NLRB Halts Effort to Undermine Right to Work

Union settlement suspends case regarding coercive unionism

Right To Work Michigan
Right to work protest in Michigan / AP
July 10, 2015

The National Labor Relations Board has dropped its reexamination of right to work laws and coercive unionism after the union at the center of its case settled.

The nation’s top labor arbiter submitted a request for legal briefs asking lawyers to weigh in on whether unions could charge non-members fees for grievance filings in April. The case came after a regional NLRB judge ruled that the Florida-based United Steel, Paper and Forestry, Rubber, Manufacturing, Energy, Allied Industrial and Service Workers International Union Local 1192 violated the labor rights of a worker when it charged him fees to file a grievance claim.

The call to briefs prompted speculation from legal experts that the NLRB sought to undermine right to work laws in 25 states that prohibit companies from forcing workers to pay unions fees as a condition of employment.

"The General Counsel [former union lawyer Richard Griffin] and the Respondent filed a joint motion withdrawing exceptions to the decision of the administrative law judge," the NLRB said in a Tuesday release.

The Steelworkers union did not return request for comment regarding the settlement.

"The [union] asks the Board to adopt a rule allowing unions to charge nonmembers a fee for grievance processing," the agency said in its April announcement. "If such fees were held lawful in principle, what factors should the Board consider to determine whether the amount of such a fee violates [existing labor law]? What actions could a union lawfully take to ensure payment?"

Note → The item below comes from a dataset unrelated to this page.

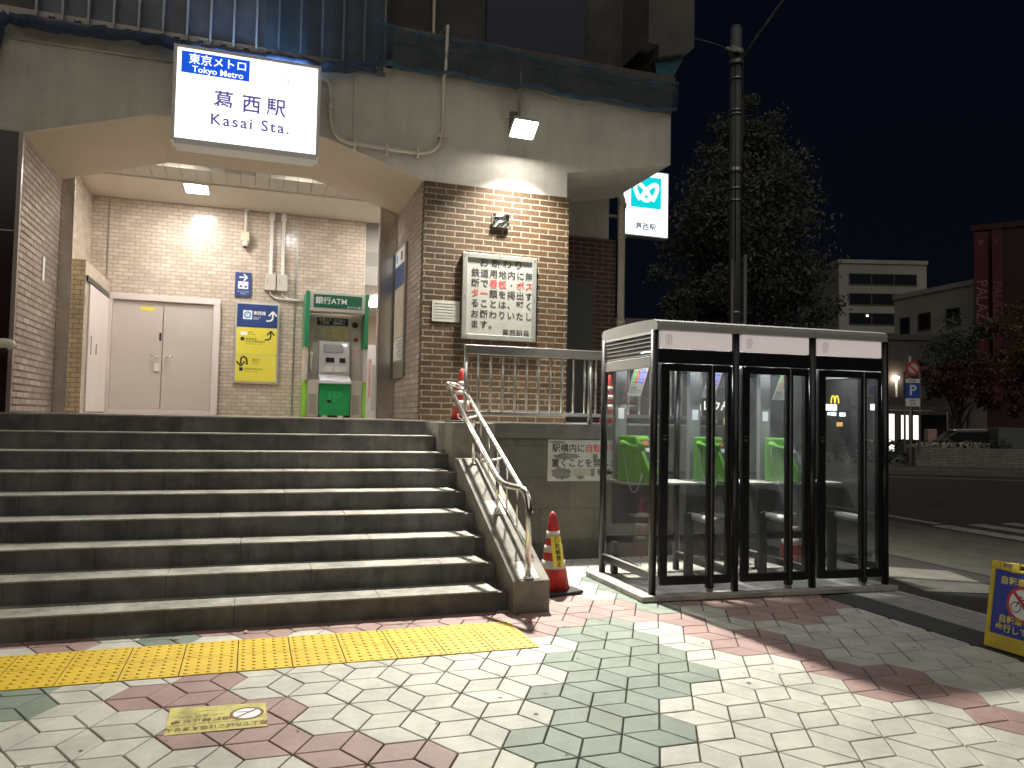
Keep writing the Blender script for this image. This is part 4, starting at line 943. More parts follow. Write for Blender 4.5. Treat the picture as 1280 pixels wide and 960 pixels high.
MB().face(fq(-.065, .06, .78, .93, .003)).build('display', mat('display_orange', (.55, .2, .05), .4), kp); MB().face(fq(.085, .12, .25, .6, .003)).build('card_slot', PGK, kp); MB().face(fq(-.06, .06, .58, .70, .003)).build('label', mat('phone_label', (.6, .6, .55), .5), kp)
MB().box(-.09, -.215, .02, .13, -.2, .085).build('coin_return', PGD, ph, bevel=.006)
MB().tube([(-.175, .055, .345), (-.185, .05, .36), (-.19, .03, .355), (-.187, -.02, .335), (-.187, -.09, .325), (-.19, -.13, .345), (-.185, -.15, .33)], [.028, .032, .026, .017, .017, .03, .026], 12).build('handset', PG, ph)
MB().box(-.168, .02, .30, -.152, .08, .39).box(-.168, -.15, .29, -.152, -.10, .37).build('handset_cradle', PG, ph, bevel=.006)
cp = [Vector((-.185, .055, .34))]
for k in range(1, 15):
    s_ = k/14; cp.append(Vector((-.185-.02*math.sin(s_*3.1), .055-.20*s_, .34-.52*math.sin(s_*math.pi*.72)+.14*s_)))
MB().tube(cp, .0055, 6).build('cord', mat('cord_steel', (.55, .55, .55), .35, .7), ph)
labels = ['left glass phone booth nearest the stairs, with the louvred grey end panel', 'middle glass phone booth between the other two, with a cone behind it', 'right end phone booth nearest the road, with the dimmest interior']
plabels = ['green telephone in the left booth, seen through the side glass', 'green telephone in the middle booth, seen through the left booth door', 'green telephone in the right booth, seen through the middle booth door']
booths = [bo, copy_tree(bo), copy_tree(bo)]; phones = [ph, copy_tree(ph), copy_tree(ph)]
for i in range(3):
    booths[i].location = B0+UA*PITCH*i; booths[i]['label'] = labels[i]
    phones[i].location = B0+UA*PITCH*i+bp(.20, .70, .894); phones[i].rotation_euler.z = R(38); phones[i]['label'] = plabels[i]
    if i:
        for ch in children(booths[i]):
            if ch.name.startswith(('louvre', )): bpy.data.objects.remove(ch)
    # mirrored far partition on the last one
last = booths[2]
def bxl(name, m, *bs):
    mb = MB()
    for b in bs: mb.box(*b)
    mb.map(bmap); mb.v = [tuple(Vector(p)+last.location) for p in mb.v]; return mb.build(name, m, last)
for b in (0, DEP):
    mb = MB(); mb.tube([(P, b, 0), (P, b, 2.24)], .032, 14); mb.map(bmap); mb.v = [tuple(Vector(p)+last.location) for p in mb.v]; mb.build('post', FR, last)
bxl('side_panel', FR, (P-.016, .033, .115, P+.016, DEP-.033, .175)); bxl('side_pane', GLASS, (P-.003, .034, .188, P+.003, DEP-.034, 1.924)); bxl('side_header', ROOFM, (P-.016, .033, 1.925, P+.02, DEP-.033, 2.24))

# ------------------------------------------------------------------ A-frame warning sign at the right
t = thing('warning_sign', 'yellow A-frame sign with a blue panel and crossed out bicycle', 'sign', (0, 0, 0))
SY = mat('sign_yellow_plastic', (.66, .50, .05), .45, nscale=6, namt=.12, stain=.2, stain_scale=4); SB = mat('sign_blue_print', (.025, .05, .36), .4, nscale=8, namt=.1)
lean = Matrix.Rotation(R(-9), 4, 'X')
def LN(x, y, z): return tuple(lean @ Vector((x, y, z)))
Wd = .56
mb = MB().box(0, -.015, .02, Wd, .025, .115).box(0, -.015, .116, .03, .02, .545).box(Wd-.03, -.015, .116, Wd, .02, .545).box(0, -.015, .546, .055, .025, .60).box(.085, -.015, .546, .15, .025, .562).box(.085, -.015, .588, .15, .025, .60).box(.15, -.015, .546, .20, .025, .60).box(.20, -.015, .546, .36, .025, .562).box(.20, -.015, .588, .36, .025, .60).box(.36, -.015, .546, Wd, .025, .60).box(.055, -.005, .546, .085, .015, .60)
mb.map(LN); mb.build('frame', SY, t, bevel=.006)
pnl = MB().box(.031, -.006, .117, Wd-.031, .01, .544); pnl.map(LN); pnl.build('blue_panel', SB, t)
mb = MB().box(0, .10, .0, Wd, .135, .10).box(.0, .10, .1, .03, .13, .5).box(Wd-.03, .10, .1, Wd, .13, .5); mb.v = [(x, y+.19-.22*min(1, z/.5), z) for x, y, z in mb.v]; mb.build('rear_leg', SY, t)
ru, uu = Vector((1, 0, 0)), (lean @ Vector((0, 0, 1))); fn = ru.cross(uu)
def sp_(x, z, e=.0075): return Vector(LN(x, -.006, z))+fn*(e-.006)
SYL = mat('sign_letter_yellow', (.78, .70, .12), .5)
text('自転車走行禁止', .058, SYL, t, sp_(.28, .478), right=ru, up=uu, bold=.02, spacing=1.05); text('自転車を降りて', .055, SYL, t, sp_(.28, .222), right=ru, up=uu, bold=.02, spacing=1.05); text('歩行してください', .055, SYL, t, sp_(.29, .163), right=ru, up=uu, bold=.02, spacing=1.05)
MB().disc(sp_(.245, .345, .0075), .118, ru, uu, 40).build('white_disc', WPR, t)
MB().disc(sp_(.245, .345, .009), .118, ru, uu, 40, .098).build('red_ring', INKR, t)
bk_ = MB()
for cx_ in (.195, .30): bk_.disc(sp_(cx_, .32, .009), .036, ru, uu, 24, .030)
def bar(p, q_, wd, e): d = Vector((q_[0]-p[0], q_[1]-p[1])); n2 = Vector((-d.y, d.x)).normalized()*wd/2; bk_.face([sp_(p[0]+n2.x, p[1]+n2.y, e), sp_(q_[0]+n2.x, q_[1]+n2.y, e), sp_(q_[0]-n2.x, q_[1]-n2.y, e), sp_(p[0]-n2.x, p[1]-n2.y, e)])
for p, q_ in (((.195, .32), (.22, .375)), ((.22, .375), (.285, .375)), ((.22, .365), (.25, .32)), ((.25, .32), (.30, .32)), ((.30, .32), (.28, .40)), ((.25, .32), (.285, .375)), ((.27, .40), (.295, .40)), ((.215, .39), (.235, .39))): bar(p, q_, .007, .0095)
bk_.build('bicycle_mark', INK, t)
bk_ = MB(); bar((.165, .425), (.325, .265), .022, .0105); bk_.build('red_slash', INKR, t)
t.location = (4.82, 4.02, 0); t.rotation_euler.z = R(-88)

# ------------------------------------------------------------------ ground sticker
t = thing('floor_sticker', 'yellow no smoking sticker stuck on the pink paving, upside down to the viewer', 'sticker', (-.1, 4.12, .003))
MB().prism([(-.335, 3.955), (.125, 3.945), (.122, 4.265), (-.338, 4.305)], .0015, .0035, 'z').build('sheet', mat('sticker_yellow', (.50, .46, .13), .6, nscale=7, namt=.18, stain=.3, stain_scale=7), t)
BR = mat('sticker_brown', (.16, .06, .02), .6); OL = mat('sticker_olive', (.13, .12, .02), .6)
rt, upv = (-1, .03, 0), (-.01, -1, 0)
text('路上でたばこは吸えません', .054, BR, t, (-.105, 4.005, .004), right=rt, up=upv, bold=.015, squash=.72); text('No smoking on the street', .030, OL, t, (-.16, 4.055, .004), right=rt, up=upv)
text('道路禁止吸烟', .046, BR, t, (-.18, 4.105, .004), right=rt, up=upv, bold=.02); text('노상 흡연 금지', .036, OL, t, (-.18, 4.16, .004), right=rt, up=upv); text('EDOGAWA CITY', .022, OL, t, (-.18, 4.225, .004), right=rt, up=upv, spacing=1.4)
MB().disc((.03, 4.135, .0045), .072, (1, 0, 0), (0, 1, 0), 30).build('white_disc', WPR, t); MB().disc((.03, 4.135, .005), .082, (1, 0, 0), (0, 1, 0), 30, .066).build('red_ring', BR, t)
MB().face([(-.02, 4.165, .0053), (.06, 4.155, .0053), (.06, 4.147, .0053), (-.02, 4.157, .0053)]).build('cigarette_mark', INK, t); MB().face([(-.025, 4.09, .0056), (-.015, 4.083, .0056), (.085, 4.18, .0056), (.075, 4.187, .0056)]).build('slash', BR, t)
# fallen leaves near the foot of the steps
LF = mat('dry_leaf', (.35, .25, .10), .7, island=.3)
for i, (x, y, s_) in enumerate(((.35, 5.60, .03), (.02, 5.66, .035), (-.42, 5.6, .03), (1.08, 5.62, .025), (3.6, 5.55, .035), (2.56, 5.35, .03), (2.9, 5.62, .025), (3.05, 5.55, .025))):
    o = MB().face([(-s_, 0, 0), (-.3*s_, -.45*s_, .004), (s_, 0, .002), (-.2*s_, .5*s_, .006)]).build('fallen_leaf', LF)
    tag(o, 'tiny dry leaf lying on the paving', 'leaf', 'fallen leaves on the paving'); o.location = (x, y, .007); o.rotation_euler.z = random.uniform(0, 6)

# ------------------------------------------------------------------ utility pole and wires
POLE = mat('pole_concrete', (.085, .085, .085), .55, nscale=3, namt=.2)
t = thing('utility_pole', 'tall round utility pole rising behind the phone booths', 'utility pole', (11.82, 17, 0))
MB().tube([(11.82, 17, -.05), (11.82, 17, 6), (11.82, 17, 11.95)], [.19, .165, .15], 18).lathe([(.15, 11.95), (.12, 12.02), (.04, 12.05)], (11.82, 17, 0), 18).build('shaft', POLE, t)
MB().tube([(11.64, 16.85, 0), (11.64, 16.85, 5.75)], .045, 8).tube([(12.03, 16.85, 0), (12.03, 16.85, 5.9)], .055, 8).build('cable_guard', mat('guard_grey', (.12, .12, .125), .35), t)
for z, h in ((4.35, .06), (7.3, .05), (7.62, .05), (8.05, .14), (9.6, .04), (9.7, .04), (10.55, .05), (10.95, .04)): MB().lathe([(.185, 0), (.185, h)], (11.82, 17, z), 18).build('band', mat('band_steel', (.42, .42, .40), .4, .8), t)
MB().tube([(11.9, 16.82, 5.9), (11.93, 16.83, 11.0)], .014, 6).tube([(11.72, 16.83, 5.7), (11.70, 16.84, 10.9)], .012, 6).build('cable', BLACK, t)
MB().box(11.35, 16.75, 11.20, 11.85, 16.83, 11.28).lathe([(.20, 0), (.20, .1)], (11.82, 17, 11.25), 16).lathe([(.19, 0), (.19, .12)], (11.82, 17, 10.95), 16).box(11.48, 16.7, 11.16, 11.62, 16.85, 11.32).build('clamp', mat('clamp_steel', (.35, .35, .33), .5, .6), t)
t = thing('overhead_cable', 'thin cable from the pole top sagging left to the viaduct', 'cable', (9, 15, 10.8))
MB().tube([(11.4, 16.75, 11.2), (10.2, 15.5, 10.55), (8.8, 14.0, 9.7), (7.2, 12.3, 8.7), (5.5, 10.5, 7.7)], .012, 6).build('wire', mat('wire_grey', (.25, .25, .25), .5), t)
t = thing('overhead_cable', 'thick spiral wrapped cable rising to the right from the pole', 'cable', (12.2, 16, 11.8))
Pa, Pb = Vector((11.88, 16.8, 11.0)), Vector((11.9, 14.2, 12.5)); Pb = Vector((12.35, 15.4, 11.95)); 
Pe = Pa+(Vector((9.9, 11.6, 9.75))-Pa)
ext = [Vector((11.86, 16.8, 11.05)), Vector((11.76, 16.0, 11.28)), Vector((11.3, 14.3, 11.35)), Vector((9.6, 10.6, 10.6)), Vector((7.0, 5.0, 9.8))]
MB().tube(ext, .028, 8).build('wire', mat('wire_bright', (.45, .45, .45), .4), t)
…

Patrick Semmens, spokesman for the National Right to Work Foundation, said the call for briefs was cause for alarm. Generally calls for briefs mean the agency is looking to reverse longstanding legal standards.

"The NLRB tipped its hand the second it called for briefing in this case and showed that it wants to throw out over half a century of precedent to grant union bosses even more power over individual workers," Semmens said.

Fred Wszolek, spokesman for the Workforce Fairness Institute, said the agency’s behavior followed a pattern of seeking to overturn longstanding case law accepted by federal courts to advance union interests. He said the NLRB’s efforts jeopardized economic growth and worker freedom.

"Big labor and the NLRB has sought to overreach into workplaces and tried to undermine established state right to work laws for a long time which is harmful to job creation and to workers," he said. "The NLRB’s call for briefs, specifically in regard to the cost of grievance complaints are absurd and even though they are dropping them for now, they should reconsider ever bringing them again. Right to work states benefit from job growth, economic stimulus, and lower unemployment."

The suspension of the case did little to quell fears from Semmens and other labor watchdogs that the NLRB would continue to fight for unions.

"The fact that this settlement should their attempts to undermine the 25 state right to work laws, doesn’t mean they won’t try again very soon," Semmens said. "Given the bias of the Obama labor board to date it wouldn’t even be that shocking if the board concocted some justification moving forward in this case despite the settlement."